Quantum turnstile regime of nanoelectromechanical systems

TL;DR

This paper investigates how a quantum turnstile operation influences vibron dynamics in nanoelectromechanical systems, revealing control over electron-vibron interactions and measurable effects on transient currents.

Contribution

It introduces a detailed analysis of turnstile-driven vibron dynamics in NEMS, demonstrating control over electronic and vibrational states through bias and operation cycles.

Findings

Turnstile operation causes rapid vibron heating and cooling cycles.

Complete electronic depletion resets the nanoresonator to equilibrium.

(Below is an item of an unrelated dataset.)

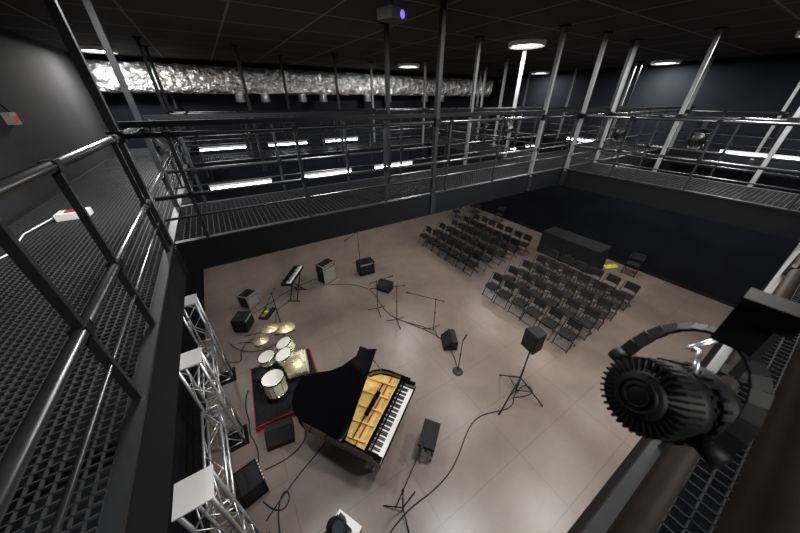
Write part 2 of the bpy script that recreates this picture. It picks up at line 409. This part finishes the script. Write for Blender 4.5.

Bias application enables slow, complete cooling of the nanoresonator.

Abstract

The effects of a turnstile operation on the current-induced vibron dynamics in nanoelectromechanical systems (NEMS) are analyzed in the framework of the generalized master equation. In our simulations each turnstile cycle allows the pumping of up to two interacting electrons across a biased mesoscopic subsystem which is electrostatically coupled to the vibrational mode of a nanoresonator. The time-dependent mean vibron number is very sensitive to the turnstile driving, rapidly increasing/decreasing along the charging/discharging sequences. This sequence of heating and cooling cycles experienced by the nanoresonator is due to specific vibron-assisted sequential tunneling processes along a turnstile period. At the end of each charging/discharging cycle the nanoresonator is described by a linear combination of vibron-dressed states $s_{\nu}$ associated to an electronic configuration $\nu$. If the turnstile operation leads to complete electronic depletion the nanoresonator returns to its equilibrium position, i.e.\,its displacement vanishes. It turns out that a suitable bias applied on the NEMS leads to a slow but complete cooling at the end of the turnstile cycle. Our calculations show that the quantum turnstile regime switches the dynamics of the NEMS between vibron-dressed subspaces with different electronic occupation numbers. We predict that the turnstile control of the electron-vibron interaction induces measurable changes on the input and output transient currents.